After the suicide bombing on the Indian embassy, which killed nearly 60 people, U.S. officials said they intercepted telephone calls between militants carrying out the attack and individuals in Pakistan associated with the ISI.

Some intelligence sources say cell phones or testimony collected after the 2011 U.S. embassy attack also point back to individuals in Pakistan linked to the ISI. That assertion is rejected by Pakistan and is disputed by some U.S. officials.

The extent of disagreement within the Obama administration about such links was evident days after Clinton's meeting in New York. Admiral Mike Mullen, speaking to Congress just before he retired as the top U.S. military officer, described the Haqqani network as a "veritable arm" of the ISI.

Mullen, incensed that such attacks continued despite his long effort to court Pakistani Army chief General Ashfaq Kayani, also suggested the ISI supported the group as it launched the U.S. embassy assault and similar high-profile attacks.

The testimony not only triggered heated denials from Pakistan but angered officials in the White House and State Department, who believed the evidence was not so clear.

'WENT TOO FAR'

Reviewing Mullen's testimony in advance, the State Department had urged the Pentagon to delete some of the stronger accusations against Pakistan. It did not do so.

"He went too far," another U.S. official said of the exchange, which has not previously been reported.

Mullen has since stood by what he said. And many in the military cheered his parting shot.

"They're killing our people," a third U.S. official said, also speaking on condition of anonymity. "They're able to do that to some degree because they're allowed to have safe havens ... and in some cases given tacit support."

The debate over the Haqqani network also manifests itself in tensions between the State Department, Congress and the Pentagon over whether it should be officially listed as a "terrorist" group by the United States.

The State Department, leading a push for a peace deal between the Afghan government and the Taliban, has resisted pressure to list the group. U.S. diplomats appear to be hoping the Haqqanis can be part of a deal - if one is possible.

Last summer, U.S. negotiators met with Ibrahim Haqqani, Jalaluddin's brother, in an encounter brokered by Pakistan. Such contacts could make a terrorist listing awkward.

The United States has pressed Pakistan to mount a military offensive targeting the network. Pakistani officials have expressed uncertainty about how well their forces would fare against a group entrenched and well-armed in North Waziristan.

Robert Grenier, a former senior U.S. intelligence official who was CIA station chief in Pakistan until 2002, said the Haqqanis could create major problems for Pakistan's government.

"It's not just a client-master relationship," Grenier said.

Clinton, during an October 2011 visit to Islamabad, said Pakistan's own security was at risk. "You can't keep snakes in your backyard and expect them only to bite your neighbors," she said. "Eventually, those snakes are going to turn.
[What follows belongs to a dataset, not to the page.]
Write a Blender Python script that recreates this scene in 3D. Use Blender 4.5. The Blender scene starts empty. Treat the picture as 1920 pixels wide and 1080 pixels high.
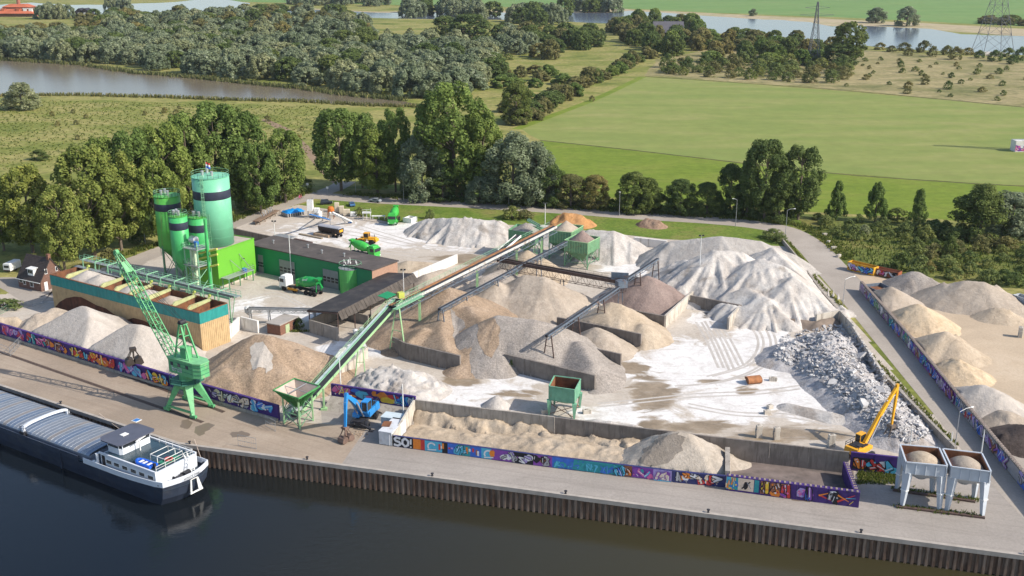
import bpy, bmesh, math, random
import numpy as np
from mathutils import Vector, Matrix, Euler
S = bpy.context.scene
COL = S.collection
R = math.radians
PI = math.pi
# ---------------------------------------------------------------- survey
CAM_H, FPX = 85.0, 2000.0
PITCH = math.atan(0.32)
SP, CP = math.sin(PITCH), math.cos(PITCH)
def G(px, py, z=0.0):
 """survey point: where the sight line through a photo pixel meets the level z"""
 v = (py - 540) / FPX; u = (px - 960) / FPX
 d = (CAM_H - z) / (SP + v * CP)
 return Vector((u * d, d * (CP - v * SP), z))
def Gxy(px, py, z=0.0):
 g = G(px, py, z); return (g.x, g.y)
def hz(px, py, top):
 """height of a vertical standing on ground pixel (px,py) whose top shows at row top"""
 g = G(px, py); lo, hi = 0.0, 80.0
 for _ in range(40):
  m = (lo + hi) / 2
  d = g.y * CP + (CAM_H - m) * SP
  v = 540 + FPX * ((CAM_H - m) * CP - g.y * SP) / d
  if v > top: lo = m
  else: hi = m
 return lo
# ---------------------------------------------------------------- objects
ORG = {}
def tag(o, label=None, cat=None, group=None, kind=None):
 if label: o['label'] = label
 if cat: o['category'] = cat
 if group: o['group'] = group
 if kind: o['kind'] = kind
 return o
def thing(name, label, cat, loc=(0, 0, 0), rz=0.0, group=None):
 o = bpy.data.objects.new(name, None); COL.objects.link(o)
 o.empty_display_size = 0.5
 o.location = loc; o.rotation_euler = (0, 0, rz)
 ORG[o] = Vector(loc)
 return tag(o, label, cat, group)
class MB:
 def __init__(s): s.v = []; s.f = []; s.m = []
 def add(s, vs, fs, mi=0):
  b = len(s.v); s.v.extend([tuple(p) for p in vs])
  for f in fs: s.f.append(tuple(i + b for i in f)); s.m.append(mi)
  return s
 def box(s, c, size, rz=0.0, mi=0, taper=1.0):
  x, y, z = [k / 2 for k in size]; ca, sa = math.cos(rz), math.sin(rz)
  vs = []
  for dz in (-1, 1):
   t = 1.0 if dz < 0 else taper
   for dx, dy in ((-1, -1), (1, -1), (1, 1), (-1, 1)):
    a, b = dx * x * t, dy * y * t
    vs.append((c[0] + a * ca - b * sa, c[1] + a * sa + b * ca, c[2] + dz * z))
  return s.add(vs, [(3, 2, 1, 0), (4, 5, 6, 7), (0, 1, 5, 4), (1, 2, 6, 5), (2, 3, 7, 6), (3, 0, 4, 7)], mi)
 def beam(s, p, q, w, h=None, mi=0, w2=None, h2=None):
  p, q = Vector(p), Vector(q); h = w if h is None else h
  w2 = w if w2 is None else w2; h2 = h if h2 is None else h2
  d = (q - p)
  if d.length < 1e-6: return s
  d.normalize()
  side = d.cross(Vector((0, 0, 1)))
  if side.length < 1e-3: side = Vector((1, 0, 0))
  side.normalize(); up = side.cross(d)
  vs = []
  for c, a, b in ((p, w / 2, h / 2), (q, w2 / 2, h2 / 2)):
   for i, j in ((-1, -1), (1, -1), (1, 1), (-1, 1)): vs.append(c + side * a * i + up * b * j)
  return s.add(vs, [(0, 1, 2, 3), (7, 6, 5, 4), (4, 5, 1, 0), (5, 6, 2, 1), (6, 7, 3, 2), (7, 4, 0, 3)], mi)
 def tube(s, p, q, r, n=8, r2=None, mi=0, caps=True):
  p, q = Vector(p), Vector(q); r2 = r if r2 is None else r2
  d = q - p
  if d.length < 1e-6: return s
  d.normalize()
  a = d.cross(Vector((0, 0, 1)))
  if a.length < 1e-3: a = Vector((1, 0, 0))
  a.normalize(); b = a.cross(d)
  vs = []
  for c, rr in ((p, r), (q, r2)):
   for i in range(n):
    t = 2 * PI * i / n; vs.append(c + a * rr * math.cos(t) + b * rr * math.sin(t))
  fs = [(i, i + n, (i + 1) % n + n, (i + 1) % n) for i in range(n)]
  if caps: fs += [tuple(range(n)), tuple(range(2 * n - 1, n - 1, -1))]
  return s.add(vs, fs, mi)
 def poly(s, pts, r, n=6, mi=0):
  for a, b in zip(pts[:-1], pts[1:]): s.tube(a, b, r, n, mi=mi)
  return s
 def lathe(s, c, prof, n=24, mi=0, axis=None):
  """profile (r, t) turned about a vertical axis at c, or about the direction axis"""
  c = Vector(c)
  if axis is None: ez, ex, ey = Vector((0, 0, 1)), Vector((1, 0, 0)), Vector((0, 1, 0))
  else:
   ez = Vector(axis).normalized(); ex = ez.cross(Vector((0, 0, 1)))
   if ex.length < 1e-3: ex = Vector((1, 0, 0))
   ex.normalize(); ey = ez.cross(ex)
  vs = []
  for r, t in prof:
   r = max(r, 1e-4)
   for i in range(n):
    a = 2 * PI * i / n; vs.append(c + ez * t + (ex * math.cos(a) + ey * math.sin(a)) * r)
  fs = []
  for k in range(len(prof) - 1):
   for i in range(n):
    j = (i + 1) % n; fs.append((k * n + i, k * n + j, (k + 1) * n + j, (k + 1) * n + i))
  fs.append(tuple(range(n - 1, -1, -1))); fs.append(tuple(range((len(prof) - 1) * n, len(prof) * n)))
  return s.add(vs, fs, mi)
 def prism(s, poly, z0, z1, mi=0):
  n = len(poly)
  ar = sum(poly[i][0] * poly[(i + 1) % n][1] - poly[(i + 1) % n][0] * poly[i][1] for i in range(n))
  if ar < 0: poly = poly[::-1]
  vs = [(p[0], p[1], z0) for p in poly] + [(p[0], p[1], z1) for p in poly]
  fs = [tuple(range(n - 1, -1, -1)), tuple(range(n, 2 * n))] + [(i, (i + 1) % n, (i + 1) % n + n, i + n) for i in range(n)]
  return s.add(vs, fs, mi)
 def quad(s, a, b, c, d, mi=0): return s.add([a, b, c, d], [(0, 1, 2, 3)], mi)
 def slab(s, quad, t, mi=0):
  """a plate of thickness t under the four corners"""
  q = [Vector(p) for p in quad]; n = (q[1] - q[0]).cross(q[3] - q[0]).normalized()
  if n.z < 0: n = -n; q = q[::-1]
  return s.add(q + [p - n * t for p in q], [(0, 1, 2, 3), (7, 6, 5, 4), (1, 0, 4, 5), (2, 1, 5, 6), (3, 2, 6, 7), (0, 3, 7, 4)], mi)
 def frustum(s, top, bot, mi=0, cap_top=False, cap_bot=True):
  n = len(top); vs = list(top) + list(bot)
  fs = [(i, i + n, (i + 1) % n + n, (i + 1) % n) for i in range(n)]
  if cap_top: fs.append(tuple(range(n)))
  if cap_bot: fs.append(tuple(range(2 * n - 1, n - 1, -1)))
  return s.add(vs, fs, mi)
 def truss(s, p, q, w, h, n, c=0.12, d=0.07, mi=0):
  """a lattice girder of n bays from p to q (centre of the lower face)"""
  p, q = Vector(p), Vector(q); ax = (q - p).normalized()
  side = ax.cross(Vector((0, 0, 1))).normalized(); up = side.cross(ax)
  def pt(t, i, j): return p.lerp(q, t) + side * (w / 2 * i) + up * (h * j)
  for i in (-1, 1):
   for j in (0, 1): s.beam(pt(0, i, j), pt(1, i, j), c, mi=mi)
  for k in range(n):
   a, b = k / n, (k + 1) / n
   for i in (-1, 1):
    s.beam(pt(a, i, 0), pt(a, i, 1), d, mi=mi)
    s.beam(pt(a, i, k % 2), pt(b, i, 1 - k % 2), d, mi=mi)
   for j in (0, 1):
    s.beam(pt(a, -1, j), pt(a, 1, j), d, mi=mi)
    s.beam(pt(a, -1 if k % 2 else 1, j), pt(b, 1 if k % 2 else -1, j), d, mi=mi)
  for j in (0, 1): s.beam(pt(1, -1, j), pt(1, 1, j), d, mi=mi)
  for i in (-1, 1): s.beam(pt(1, i, 0), pt(1, i, 1), d, mi=mi)
  return s
 def rail(s, pts, h=1.1, step=2.0, r=0.03, mi=0, mid=True):
  pts = [Vector(p) for p in pts]; up = Vector((0, 0, h))
  for a, b in zip(pts[:-1], pts[1:]):
   s.beam(a + up, b + up, r * 2, mi=mi)
   if mid: s.beam(a + up * .5, b + up * .5, r * 1.5, mi=mi)
   n = max(1, int((b - a).length / step))
   for k in range(n + 1): s.beam(a.lerp(b, k / n), a.lerp(b, k / n) + up, r * 2, mi=mi)
  return s
 def ring_rail(s, c, rad, z, h=1.1, n=24, r=0.03, mi=0, a0=0.0, a1=2 * PI):
  pts = [Vector((c[0] + rad * math.cos(a0 + (a1 - a0) * i / n), c[1] + rad * math.sin(a0 + (a1 - a0) * i / n), z)) for i in range(n + 1)]
  return s.rail(pts, h, 9, r, mi)
 def build(s, name, mats, parent=None, smooth=False, world=True, bevel=0.0):
  me = bpy.data.meshes.new(name)
  o_ = ORG.get(parent, Vector((0, 0, 0))) if world else Vector((0, 0, 0))
  vs = [(v[0] - o_.x, v[1] - o_.y, v[2] - o_.z) for v in s.v] if o_.length else s.v
  me.from_pydata(vs, [], s.f)
  if not isinstance(mats, (list, tuple)): mats = [mats]
  for m in mats: me.materials.append(m)
  if len(mats) > 1: me.polygons.foreach_set('material_index', s.m)
  if smooth: me.polygons.foreach_set('use_smooth', [True] * len(me.polygons))
  me.update()
  o = bpy.data.objects.new(name, me); COL.objects.link(o)
  if parent is not None: o.parent = parent
  ORG[o] = o_
  if bevel:
   b = o.modifiers.new('edge', 'BEVEL'); b.width = bevel; b.segments = 2; b.limit_method = 'ANGLE'
  return o
def copy_tree(o, parent=None):
 c = o.copy(); COL.objects.link(c)
 if parent is not None: c.parent = parent
 for ch in list(o.children): copy_tree(ch, c)
 return c
def text_mesh(name, body, size, mat_, parent, loc, ex, ey, off=0.01, align='CENTER', width=None):
 """lettering lying in the plane of ex (reading direction) and ey (up), local to the parent"""
 cu = bpy.data.curves.new(name, 'FONT'); cu.body = body; cu.size = size; cu.extrude = 0.004; cu.resolution_u = 2
 cu.align_x = align; cu.align_y = 'CENTER'
 t = bpy.data.objects.new('lettering', cu); COL.objects.link(t)
 me = bpy.data.meshes.new_from_object(t.evaluated_get(bpy.context.evaluated_depsgraph_get()))
 bpy.data.objects.remove(t)
 ex, ey = Vector(ex).normalized(), Vector(ey).normalized(); ez = ex.cross(ey)
 sx = 1.0
 if width:
  xs = [v.co.x for v in me.vertices]; sx = width / max(1e-6, max(xs) - min(xs))
 for v in me.vertices:
  v.co = Vector(loc) + ex * v.co.x * sx + ey * v.co.y + ez * (v.co.z + off)
 me.materials.clear(); me.materials.append(mat_)
 o = bpy.data.objects.new(name, me); COL.objects.link(o)
 if parent is not None: o.parent = parent
 return o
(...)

The United States also has sought to use millions of dollars in civilian and military aid to Pakistan as leverage, to little avail. That leverage might disappear if Congress follows through with moves to cut aid, the latest in a series of bilateral crises including the killing of 24 Pakistani soldiers last November in a U.S. air attack along the Afghan border.

The United States has continued a campaign of drone strikes in North Waziristan that has accelerated in recent weeks. It also has taken steps to target the group's financing.

While U.S. military commanders have expressed concern about a simmering threat in areas of eastern Afghanistan that are home to Haqqani militants, there are no current plans to shift the bulk of remaining foreign troops there. That means much of the fight would fall to the inexperienced Afghan army in those areas.

U.S. officials should keep in mind that Pakistan is already looking past the departure of most U.S. troops, said Jonah Blank, a foreign policy expert at the RAND Corp. research group.

"We are asking them to turn against an outfit they consider a valuable asset - and make an enemy out of a group that will be in the region forever," Blank said.